The eight days of DOC-SHOP activities culminated in the DOC-SHOP
Review on 27 May 2003, a public exhibition of short videos, photo
essays, edited sound recordings, web art, and other small
documentary projects produced by the students (a web archive of
these projects, designed and built by one of the DOC-SHOP
students, can be seen at www.pukar.org.in/doc-shop/). The DOC-SHOP
Review concluded with a two-hour public discussion featuring film
encyclopaedist and cultural studies scholar Ashish Rajadhyaksha of
the Centre for the Study of Culture and Society (CSCS), Bangalore,
oral historian and feminist scholar CS Lakshmi, of SPARROW (Sound
and Picture Archives for Research on Women), Mumbai, and
documentary film-maker Madhusree Dutta of Majlis, Mumbai.
A
New Pedagogy?
Pedagogic
interventions are important to a new generation of urban youth,
whose critical understanding of society is mainly formed in the
space of colleges, and through the world of the mass media. The PUKAR
Monsoon – now in its second year – was conceived in a
spirit of engagement with younger voices, which are often
neglected as sources of serious reflection on our city and
society.
While we are used to according to young people the role of
creative social agents, and address both their imaginations and
aspirations as future citizens, we are still unused to regarding
them either as technical experts, or real producers of knowledge.

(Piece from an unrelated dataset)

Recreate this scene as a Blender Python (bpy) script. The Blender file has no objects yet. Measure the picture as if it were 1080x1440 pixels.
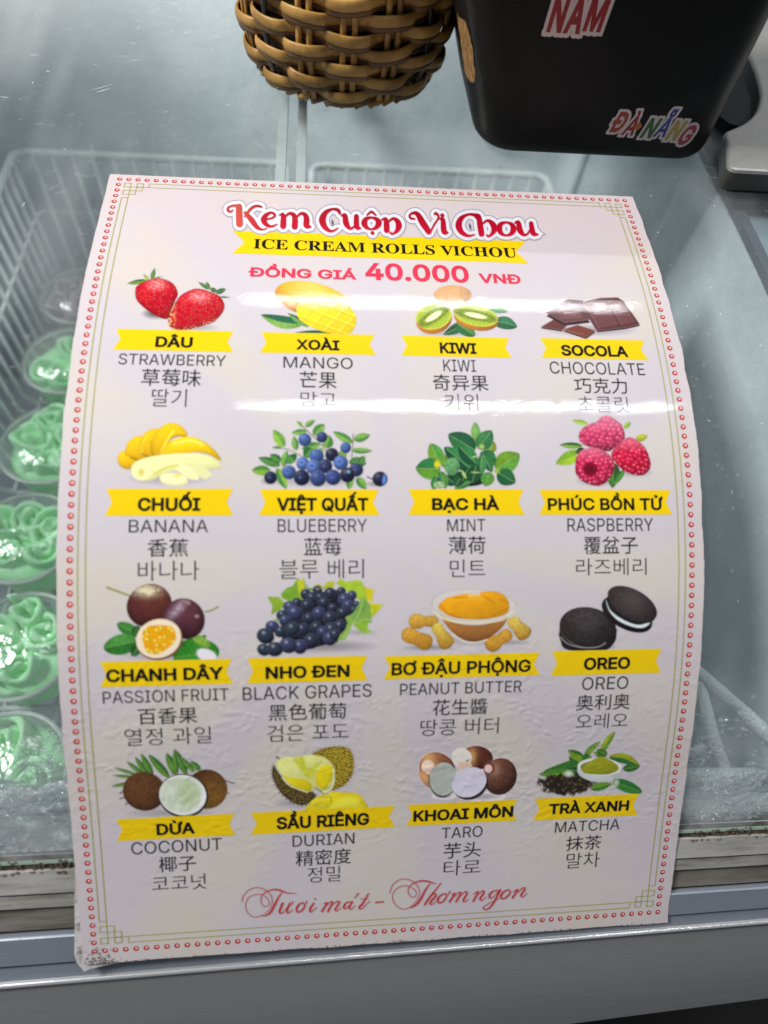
import bpy, bmesh, math, random
import numpy as np
from mathutils import Vector, Matrix
from mathutils.geometry import delaunay_2d_cdt

# ------------------------------------------------------------------ camera, light, exposure
S = bpy.context.scene
COL = S.collection
cd = bpy.data.cameras.new('camera')
cam = bpy.data.objects.new('camera', cd)
COL.objects.link(cam)
R_ = [[0.9958034, -0.0015209, 0.0915051], [-0.0493030, -0.8512799, 0.5223904], [0.0771019, -0.5247096, -0.8477825]]
cam.matrix_world = Matrix(((R_[0][0], -R_[0][1], -R_[0][2], 0), (R_[1][0], -R_[1][1], -R_[1][2], 0),
                           (R_[2][0], -R_[2][1], -R_[2][2], 1.30), (0, 0, 0, 1)))
cd.sensor_fit = 'HORIZONTAL'; cd.sensor_width = 36.0; cd.lens = 36.0 * 937.888 / 1080.0
cd.clip_start = 0.01; cd.clip_end = 60
cd.dof.use_dof = True; cd.dof.focus_distance = 0.372; cd.dof.aperture_fstop = 5.6
S.camera = cam

W = bpy.data.worlds.new('World'); S.world = W; W.use_nodes = True
bg = W.node_tree.nodes['Background']
bg.inputs['Color'].default_value = (0.80, 0.87, 1.0, 1); bg.inputs['Strength'].default_value = 0.13

def area(name, loc, sx, sy, power, col, target=None):
    l = bpy.data.lights.new(name, 'AREA'); l.shape = 'RECTANGLE'; l.size = sx; l.size_y = sy
    l.energy = power; l.color = col
    o = bpy.data.objects.new(name, l); COL.objects.link(o); o.location = loc
    if target is not None:
        o.rotation_euler = (Vector(target) - Vector(loc)).to_track_quat('-Z', 'Y').to_euler()
    return o
# two ceiling tube lamps above the freezer, the ones mirrored in the laminated menu
area('tube_lamp', (0.40, 1.33, 2.6), 1.22, 0.024, 9.5, (0.97, 0.99, 1.0))
area('tube_lamp', (0.42, 0.39, 2.6), 1.22, 0.015, 5.5, (0.97, 0.99, 1.0))
area('fill_light', (-1.35, 0.45, 2.6), 0.5, 0.5, 53, (1.0, 0.985, 0.96), (0, 0.3, 1.0))  # two added fill lights off to the sides, brightening the menu and the interior
area('fill_light', (2.5, 0.9, 2.6), 1.0, 1.0, 22, (1.0, 0.97, 1.0), (0, 0.3, 1.0))

S.view_settings.view_transform = 'Standard'; S.view_settings.look = 'None'
S.view_settings.gamma = 1.0; S.view_settings.exposure = 0.0
S.render.engine = 'CYCLES'
S.cycles.max_bounces = 10; S.cycles.transparent_max_bounces = 24; S.cycles.caustics_reflective = False; S.cycles.caustics_refractive = False
S.cycles.use_denoising = True
rnd = random.Random(7)

# ------------------------------------------------------------------ object helpers
def tag(o, label=None, cat=None, group=None, kind=None):
    if label: o['label'] = label
    if cat: o['category'] = cat
    if group: o['group'] = group
    if kind: o['kind'] = kind
    return o
def thing(name, label, cat, loc=(0, 0, 0), group=None, rz=0.0):
    o = bpy.data.objects.new(name, None); COL.objects.link(o); o.location = loc; o.rotation_euler = (0, 0, rz)
    o.empty_display_size = 0.02
    return tag(o, label, cat, group)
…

How often have we heard the lament that post-liberalisation
generation have shorter attention spans and are more apathetic
than ever before? Everything from lack of political awareness, to
mindless consumerism, to disinterest in reading long books, has
been blamed on the alienation of today’s youth.
What these comments reflect is our inability to recognise the
potential of new media practices to unleash new ways of learning
from our information and media-saturated environments,
particularly in cities. This technological shift necessarily
disrupts the institutional moorings of mainstream education,
creating new spaces outside the classroom for innovative pedagogic
practice. Vocationalisation and other forms of “dumbing down”
in the media and public culture, are only one, rather weak,
response to this new conjuncture. As opposed to vocationalisation,
recently many pedagogic initiatives have intervened directly
through the curriculum, taking advantage of the weak institutional
conditions prevailing in many universities to introduce new
courses and means of certification.
The PUKAR Monsoon, while only in its second year, has based
itself on a different kind of extra-curricular practice, which
uses the city as a pedagogic device for the creation of new
knowledge. Through the DOC-SHOP, we realised that digital
technologies are lowering the barriers of access to the means of
producing new social imaginations, and more than ever before young
people have the tools to build new and imaginative forms of
creative reflection and civic engagement. What is left is to
articulate a new pedagogy – and institutional forms appropriate
to this practice – which gives young people the space and the
equipment to create these new worlds and act on them, not just as
good students or workers, but as confident citizens.